According to the South China Morning Post, “A recent survey conducted by WWF found that 23 percent of Swedes were opting out of air travel to reduce their impact on the climate, and 18 percent of those polled had chosen to take a train rather than fly. ‘Flygskam’ (‘flight shame’) has taken off on social media across Europe, as has the inversely correlated ‘tagskryt’ (‘train bragging’), and the phenomenon is making a difference on the ground.”
The Morning Post continued; “According to a recent Bloomberg report, Swedavia AB, which operates 10 Swedish airports, has seen year-on-year passenger numbers drop for seven consecutive months, while state train operator SJ moved a record 32 million people around the country last year.”
Rick Steves, the PBS travel guru, has acknowledged that flyers are “contributing to the destruction of our environment.”
In Europe, flygskam has spread beyond Sweden. The United Kingdom is a hotbed,
And “the Finnish have invented the word ‘lentohapea’, the Dutch say ‘vliegschaamte’ and the Germans ‘flugscham’, all referring to a feeling of shame around flying.”
An Instagram account that exists to shame boastful travel influencers about their gallivanting – #StayOnTheGround — has over 60,000 followers
Certainly Donald Trump believes climate change is hokum but he probably also has doubts that the Earth in fact is not flat and that the Moon is not made of cheese. Nobody with the slightest familiarity with climate science doubts that in fact climate change is real and a corollary is that air travel is highly polluting – and much air travel also is not exactly necessary.
Which brings us back to flygskam and us. The money question is this: what will you do about this at your end?
Me, I’ve already decided to eliminate air travel that can be easily eliminated. I have not modified my position. If a trip can be replaced with a phone call, I’m all in.
And a lot of business trips can be eliminated.
What about vacation travel? This year I find myself planning vacation trips from where I live in Phoenix to San Francisco, Texas, northern New Mexico – and, yep, I see all happening in a car.
Can I go the next six months without once boarding a plane? I’m not prepared to promise that. A family emergency could trigger a flight. So could the right business proposition. I am not for hurting myself.
But I am for doing what I can do to save the environment and part of that is indeed eliminating superfluous air travel.
Are you down for likewise?
Or are you pinning on a “smygflyga” button?
That’s flying in secret of course.
And isn’t that a change? A generation ago we might have lied that we’d flown from LA to Vegas because driving seemed so lame. But now we lie and say we drove.

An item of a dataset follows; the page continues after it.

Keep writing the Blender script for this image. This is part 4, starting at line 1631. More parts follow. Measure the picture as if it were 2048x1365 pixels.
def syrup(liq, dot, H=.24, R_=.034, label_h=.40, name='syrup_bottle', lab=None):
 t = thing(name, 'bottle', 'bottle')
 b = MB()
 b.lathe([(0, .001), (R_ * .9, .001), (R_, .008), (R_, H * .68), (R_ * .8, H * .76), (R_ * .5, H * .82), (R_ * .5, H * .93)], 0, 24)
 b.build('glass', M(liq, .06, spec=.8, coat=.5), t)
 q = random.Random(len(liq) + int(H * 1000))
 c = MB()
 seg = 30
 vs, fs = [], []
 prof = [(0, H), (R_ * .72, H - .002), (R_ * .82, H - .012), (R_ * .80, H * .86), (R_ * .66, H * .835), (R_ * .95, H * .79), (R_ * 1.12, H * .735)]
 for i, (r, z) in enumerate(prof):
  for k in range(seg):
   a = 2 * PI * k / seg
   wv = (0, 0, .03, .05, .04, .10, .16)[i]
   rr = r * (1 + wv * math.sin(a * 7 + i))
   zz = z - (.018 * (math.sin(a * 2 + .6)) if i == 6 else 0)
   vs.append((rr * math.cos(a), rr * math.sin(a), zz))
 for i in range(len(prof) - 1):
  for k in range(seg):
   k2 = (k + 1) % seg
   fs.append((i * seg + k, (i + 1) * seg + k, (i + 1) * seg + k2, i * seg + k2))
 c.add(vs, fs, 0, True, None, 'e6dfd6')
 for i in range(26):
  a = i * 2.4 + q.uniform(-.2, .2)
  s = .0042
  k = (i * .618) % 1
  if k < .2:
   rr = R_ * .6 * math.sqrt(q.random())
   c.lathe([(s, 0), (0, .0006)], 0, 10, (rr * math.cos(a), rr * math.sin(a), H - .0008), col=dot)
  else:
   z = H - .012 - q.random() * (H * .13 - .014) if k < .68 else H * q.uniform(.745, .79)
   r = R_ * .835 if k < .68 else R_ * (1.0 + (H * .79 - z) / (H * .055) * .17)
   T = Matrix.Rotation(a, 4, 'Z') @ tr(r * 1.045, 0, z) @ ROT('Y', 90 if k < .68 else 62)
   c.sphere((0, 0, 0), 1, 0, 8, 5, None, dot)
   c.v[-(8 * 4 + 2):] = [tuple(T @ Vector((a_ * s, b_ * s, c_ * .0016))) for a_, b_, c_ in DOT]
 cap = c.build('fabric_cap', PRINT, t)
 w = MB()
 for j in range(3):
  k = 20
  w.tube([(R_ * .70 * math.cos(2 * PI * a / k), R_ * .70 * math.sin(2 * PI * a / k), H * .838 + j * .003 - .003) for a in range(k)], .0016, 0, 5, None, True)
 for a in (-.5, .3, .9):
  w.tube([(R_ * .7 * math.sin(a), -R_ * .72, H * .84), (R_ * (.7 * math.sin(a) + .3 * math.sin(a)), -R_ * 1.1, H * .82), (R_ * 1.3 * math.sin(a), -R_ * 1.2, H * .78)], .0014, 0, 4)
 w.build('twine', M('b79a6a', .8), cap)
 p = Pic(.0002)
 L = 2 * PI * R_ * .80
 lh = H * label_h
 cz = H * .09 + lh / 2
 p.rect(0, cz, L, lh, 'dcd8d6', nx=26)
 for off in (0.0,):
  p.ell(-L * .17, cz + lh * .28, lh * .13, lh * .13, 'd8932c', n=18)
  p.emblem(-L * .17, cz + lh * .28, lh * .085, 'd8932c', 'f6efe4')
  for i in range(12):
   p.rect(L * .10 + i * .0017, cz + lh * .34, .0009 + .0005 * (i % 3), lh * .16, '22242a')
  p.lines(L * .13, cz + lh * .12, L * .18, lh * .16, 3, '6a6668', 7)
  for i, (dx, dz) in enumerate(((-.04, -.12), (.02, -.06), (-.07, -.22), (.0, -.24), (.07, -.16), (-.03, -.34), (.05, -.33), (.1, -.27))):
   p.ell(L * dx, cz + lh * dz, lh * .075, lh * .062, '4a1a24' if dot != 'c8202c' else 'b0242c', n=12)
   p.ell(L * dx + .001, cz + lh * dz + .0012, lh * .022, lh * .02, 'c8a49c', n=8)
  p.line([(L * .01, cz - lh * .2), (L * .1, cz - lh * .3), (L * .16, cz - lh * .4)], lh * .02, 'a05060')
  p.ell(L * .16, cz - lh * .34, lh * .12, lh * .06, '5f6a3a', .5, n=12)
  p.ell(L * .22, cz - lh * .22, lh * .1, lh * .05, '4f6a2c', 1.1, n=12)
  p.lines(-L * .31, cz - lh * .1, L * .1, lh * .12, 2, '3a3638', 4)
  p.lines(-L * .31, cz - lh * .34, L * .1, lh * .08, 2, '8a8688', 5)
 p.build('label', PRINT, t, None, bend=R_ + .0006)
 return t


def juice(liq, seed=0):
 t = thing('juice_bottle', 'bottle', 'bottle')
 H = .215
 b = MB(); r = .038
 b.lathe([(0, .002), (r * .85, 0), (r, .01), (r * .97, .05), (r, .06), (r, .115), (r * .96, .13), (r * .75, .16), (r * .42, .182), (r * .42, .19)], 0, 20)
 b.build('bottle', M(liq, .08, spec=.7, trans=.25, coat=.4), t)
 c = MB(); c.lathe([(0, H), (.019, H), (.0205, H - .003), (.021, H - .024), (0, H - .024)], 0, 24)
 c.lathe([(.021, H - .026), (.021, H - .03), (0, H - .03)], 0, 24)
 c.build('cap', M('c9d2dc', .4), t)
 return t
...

Climates change. So do customs.
For the environment let’s hope this change sticks.
The Swedes can kiss my ass. I don’t travel anymore than I have to, and would take the train, if there was a reasonable train option available, but it’s not because I’m worried about being shamed. I don’t like air travel anymore. It’s a Pain, and if I didn’t ever have to get on another plane it would good with me.
Unfortunately, that’s not reality. I travel for work, and if I don’t have a decent train option, I’m sure as hell am not going to get in my car to drive to BFE, wherever that may be on a given day. I’m tired enough at the end of a day of travel without the headaches of car travel.
As I said, the Swedes can kiss my ass, and so can anyone else that wants to pull that bs with me. If they want to do something actually productive, they can develop some technology that addresses the problems related to pollution, air or water. Otherwise? They can kiss my ass, and I’ll do my part to figure out a solution while their silly asses are posturing.